Can Polyamorous Relationships Work?

Polyamorous relationships
A recent story on Good Morning America about polyamory-the practice of having more than one intimate relationship at a time with the consent of everyone involved-got us thinking about monogamy, exclusivity, and whether polyamory is a viable approach to relationships. On the one hand, it seems reasonable-enlightened even-to acknowledge that perhaps no one person can be your everything and that love can exist in many different forms. On the other hand, as Dr. Drew would no doubt suggest, it seems likely that at least one of the parties involved in a poly-relationship would feel he or she is getting a bum deal. The partners featured in the Good Morning America piece suggest the latter. Jaiya and her lovers, Ian (the baby daddy) and Jon (the man she lovingly calls her "comfortable … shoe") are in a committed relationship. Although all parties seem dedicated to providing a loving home for Jaiya's two-year-old son, Aiman, it's pretty obvious that Old Shoe Jon is uneasy with the arrangement at times, telling the reporter that the relationship "can be tough; especially if that little voice of low self-esteem comes up or that social voice of 'that's your girlfriend.'"

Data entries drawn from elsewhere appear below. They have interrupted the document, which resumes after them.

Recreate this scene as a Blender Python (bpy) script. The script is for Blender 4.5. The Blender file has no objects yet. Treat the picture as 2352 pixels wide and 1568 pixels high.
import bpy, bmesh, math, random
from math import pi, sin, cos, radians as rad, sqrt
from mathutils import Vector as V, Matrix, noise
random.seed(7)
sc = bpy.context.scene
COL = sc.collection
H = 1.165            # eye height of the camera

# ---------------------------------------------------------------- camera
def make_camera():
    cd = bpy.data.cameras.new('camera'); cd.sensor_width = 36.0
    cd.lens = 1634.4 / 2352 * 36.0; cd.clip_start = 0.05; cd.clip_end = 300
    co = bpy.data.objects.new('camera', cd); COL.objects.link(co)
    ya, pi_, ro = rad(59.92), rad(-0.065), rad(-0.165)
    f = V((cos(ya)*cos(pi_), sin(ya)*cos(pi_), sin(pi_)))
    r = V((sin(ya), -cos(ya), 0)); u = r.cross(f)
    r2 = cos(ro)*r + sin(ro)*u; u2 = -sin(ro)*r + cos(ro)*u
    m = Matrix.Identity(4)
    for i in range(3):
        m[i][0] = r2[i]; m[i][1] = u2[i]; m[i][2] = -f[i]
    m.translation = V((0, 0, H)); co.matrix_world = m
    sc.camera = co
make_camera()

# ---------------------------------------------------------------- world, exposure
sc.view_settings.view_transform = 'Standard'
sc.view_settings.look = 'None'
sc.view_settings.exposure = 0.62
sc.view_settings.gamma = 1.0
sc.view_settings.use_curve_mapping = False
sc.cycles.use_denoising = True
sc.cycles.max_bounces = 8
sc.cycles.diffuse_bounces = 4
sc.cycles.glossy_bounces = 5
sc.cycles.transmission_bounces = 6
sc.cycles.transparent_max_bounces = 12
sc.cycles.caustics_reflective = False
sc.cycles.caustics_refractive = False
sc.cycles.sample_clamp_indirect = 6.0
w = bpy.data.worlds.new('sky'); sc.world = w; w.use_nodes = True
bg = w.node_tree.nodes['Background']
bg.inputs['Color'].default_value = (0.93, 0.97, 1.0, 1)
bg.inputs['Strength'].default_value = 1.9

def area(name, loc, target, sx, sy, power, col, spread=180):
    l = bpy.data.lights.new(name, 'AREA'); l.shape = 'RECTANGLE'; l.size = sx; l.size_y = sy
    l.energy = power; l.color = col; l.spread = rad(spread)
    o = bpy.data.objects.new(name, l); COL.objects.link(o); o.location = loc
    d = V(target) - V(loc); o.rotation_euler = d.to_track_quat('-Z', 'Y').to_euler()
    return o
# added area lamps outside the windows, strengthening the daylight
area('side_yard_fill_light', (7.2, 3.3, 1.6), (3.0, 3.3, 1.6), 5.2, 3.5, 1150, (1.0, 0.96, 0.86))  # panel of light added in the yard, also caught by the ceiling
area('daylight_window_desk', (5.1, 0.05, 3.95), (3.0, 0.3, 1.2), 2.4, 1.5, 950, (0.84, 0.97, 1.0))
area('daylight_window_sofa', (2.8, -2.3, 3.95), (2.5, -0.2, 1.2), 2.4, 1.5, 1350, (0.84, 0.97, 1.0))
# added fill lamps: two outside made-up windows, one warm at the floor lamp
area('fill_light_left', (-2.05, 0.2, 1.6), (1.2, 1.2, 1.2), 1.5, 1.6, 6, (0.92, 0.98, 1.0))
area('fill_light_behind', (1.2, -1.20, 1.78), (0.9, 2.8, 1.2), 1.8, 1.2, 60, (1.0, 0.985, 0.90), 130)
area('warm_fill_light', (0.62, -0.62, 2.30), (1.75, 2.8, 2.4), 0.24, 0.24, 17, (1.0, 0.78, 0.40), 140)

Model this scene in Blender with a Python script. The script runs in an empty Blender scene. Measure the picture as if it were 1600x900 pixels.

Are Humans Hardwired for Monogamy?


Clearly Jon grapples with issues of jealousy and feelings of inadequacy in his poly-relationship, but to be fair, those feelings can be present no matter how many people are involved. Unconventional arrangements such as Jaiya, Jon, and Ian's are on the rise-roughly half a million households in the United States are polyamorous-which suggests that maybe there's something to this "more is merrier" philosophy when it comes to partnership. What do you think? Can polyamorous relationships ever work? Would you ever consider a less-than-traditional partnership? And if so, what would that look like?